After the joint resolution is reported out of Committee the House involved is required to vote on it within three days, although, again, that requirement can be changed by roll call vote. If one House passes a joint resolution, the other House is required to vote on it (and not its own version), although there are no mechanical provisions dealing with Committee referral and voting in this situation (unlike the War Powers Resolution—this may simply be a drafting oversight). In the case of a disagreement on a joint resolution passed by both Houses, conferees are required to be “promptly” appointed, a report must be filed within six days after that appointment (not counting weekends and holidays), one House has to vote on it within three days after it is filed (not counting days when that House is not in session), and the other House must vote on it within three days (not counting days when that House is not in session) after that vote.

Possible Compromise

One compromise between the Jackson draft and our draft (although rather favorable to us) would be to permit either the Senate or the House to veto continuation of a waiver (our draft would require both Houses to veto it). This would have the advantages of permitting the Senate to act alone, and is the procedure already embodied in the Trade Bill for trade agreements on nontariff barriers, certain proclamations of quotas and orderly marketing agreements.5

  1. Source: National Archives, RG 59, Lot File 81D286, Records of the Office of the Counselor, Box 9, Trade Bill, August 1974. Eyes Only.
  2. In his August 22 memorandum, Sonnenfeldt briefed Kissinger on his talks with the Senator’s staff, including possible revisions to the amendment and to the related exchange of letters. (Ibid.)
  3. Congress passed the War Powers Resolution, or War Powers Act of 1973 (Public Law 93–148), on November 7, 1973, over President Nixon’s veto.

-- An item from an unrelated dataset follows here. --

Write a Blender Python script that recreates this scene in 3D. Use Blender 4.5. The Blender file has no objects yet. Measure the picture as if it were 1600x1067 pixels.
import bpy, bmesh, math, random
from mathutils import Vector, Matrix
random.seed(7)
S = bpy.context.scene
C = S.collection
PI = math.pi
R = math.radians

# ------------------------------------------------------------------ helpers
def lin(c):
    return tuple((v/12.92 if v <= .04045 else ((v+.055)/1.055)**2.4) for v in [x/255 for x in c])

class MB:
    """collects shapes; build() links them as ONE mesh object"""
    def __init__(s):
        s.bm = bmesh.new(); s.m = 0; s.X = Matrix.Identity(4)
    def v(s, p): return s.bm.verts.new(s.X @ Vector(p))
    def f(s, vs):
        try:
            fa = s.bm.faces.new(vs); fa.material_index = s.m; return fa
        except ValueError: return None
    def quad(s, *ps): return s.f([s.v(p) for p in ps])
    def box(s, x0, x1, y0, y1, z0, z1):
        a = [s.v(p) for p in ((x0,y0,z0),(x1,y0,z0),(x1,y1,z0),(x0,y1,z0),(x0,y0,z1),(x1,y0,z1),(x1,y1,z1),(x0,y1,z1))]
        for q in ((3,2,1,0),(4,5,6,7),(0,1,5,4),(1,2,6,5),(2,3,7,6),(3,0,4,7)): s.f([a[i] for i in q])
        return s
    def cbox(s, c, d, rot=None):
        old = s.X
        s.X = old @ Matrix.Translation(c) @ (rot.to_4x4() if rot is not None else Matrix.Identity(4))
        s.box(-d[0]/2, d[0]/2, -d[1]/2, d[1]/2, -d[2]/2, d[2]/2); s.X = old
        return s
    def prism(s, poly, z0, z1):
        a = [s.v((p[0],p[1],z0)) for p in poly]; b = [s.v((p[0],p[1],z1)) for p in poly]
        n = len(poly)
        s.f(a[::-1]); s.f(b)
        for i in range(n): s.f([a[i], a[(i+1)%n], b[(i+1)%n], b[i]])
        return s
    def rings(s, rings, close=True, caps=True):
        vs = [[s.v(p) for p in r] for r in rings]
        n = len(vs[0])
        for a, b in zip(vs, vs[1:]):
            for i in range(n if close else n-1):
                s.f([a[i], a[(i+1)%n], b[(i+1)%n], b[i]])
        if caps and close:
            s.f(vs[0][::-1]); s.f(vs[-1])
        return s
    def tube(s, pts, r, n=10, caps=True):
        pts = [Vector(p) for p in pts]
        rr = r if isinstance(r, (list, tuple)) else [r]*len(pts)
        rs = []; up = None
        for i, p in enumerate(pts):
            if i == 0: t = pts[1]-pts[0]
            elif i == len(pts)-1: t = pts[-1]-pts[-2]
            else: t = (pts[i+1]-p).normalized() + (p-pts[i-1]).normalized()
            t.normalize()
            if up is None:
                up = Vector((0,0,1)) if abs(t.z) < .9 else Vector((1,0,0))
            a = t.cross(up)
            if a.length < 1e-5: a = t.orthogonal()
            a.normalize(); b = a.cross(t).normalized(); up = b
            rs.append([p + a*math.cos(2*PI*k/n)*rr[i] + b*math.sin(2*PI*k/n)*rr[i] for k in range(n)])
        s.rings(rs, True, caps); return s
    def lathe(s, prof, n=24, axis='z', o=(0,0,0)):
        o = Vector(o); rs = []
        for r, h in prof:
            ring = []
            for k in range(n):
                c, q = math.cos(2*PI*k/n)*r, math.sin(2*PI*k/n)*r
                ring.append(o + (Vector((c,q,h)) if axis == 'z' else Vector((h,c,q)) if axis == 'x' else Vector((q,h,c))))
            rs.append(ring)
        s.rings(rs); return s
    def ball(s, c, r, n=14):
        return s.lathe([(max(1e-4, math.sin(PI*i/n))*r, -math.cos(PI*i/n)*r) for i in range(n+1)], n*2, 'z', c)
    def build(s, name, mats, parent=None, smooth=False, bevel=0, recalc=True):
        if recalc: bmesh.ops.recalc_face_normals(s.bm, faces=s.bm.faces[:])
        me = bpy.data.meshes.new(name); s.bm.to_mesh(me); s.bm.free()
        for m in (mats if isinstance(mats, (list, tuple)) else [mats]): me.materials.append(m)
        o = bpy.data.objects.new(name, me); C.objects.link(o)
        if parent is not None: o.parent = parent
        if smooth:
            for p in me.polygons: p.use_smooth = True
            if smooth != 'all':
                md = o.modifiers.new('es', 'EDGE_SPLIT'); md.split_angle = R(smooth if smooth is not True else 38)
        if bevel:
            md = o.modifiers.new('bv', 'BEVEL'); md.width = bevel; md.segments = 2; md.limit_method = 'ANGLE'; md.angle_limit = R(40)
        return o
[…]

Under Section 5 (b) of the Act, the President was required to remove U.S. armed forces from hostilities within 60 days, unless the Congress passed either a formal declaration of war or a resolution authorizing the use of force. The President could extend the period of deployment up to 30 days, however, by formally notifying Congress of an “unavoidable military necessity.”
  4. Tabs A and B are attached but not printed.
  5. In a subsequent memorandum to Kissinger on August 23, Sonnenfeldt reported: “Perle telephoned at 2:45 p.m. and said that the President and Jackson had agreed on the phone that we were deadlocked on (1) the waiver issue and (2) the public use of the exchange of correspondence, and that there would therefore be a hiatus while Jackson is out of town for the recess. Perle said they hoped there would be nothing said publicly. I said we had always been completely buttoned up on this subject and would remain so. I take it this is an accurate version of the phone call between the President and Jackson and that nothing further should be done at this time.” (National Archives, RG 59, Lot File 81D286, Records of the Office of the Counselor, Box 9, Trade Bill, August 1974) No record of the telephone conversation between Ford and Jackson has been found.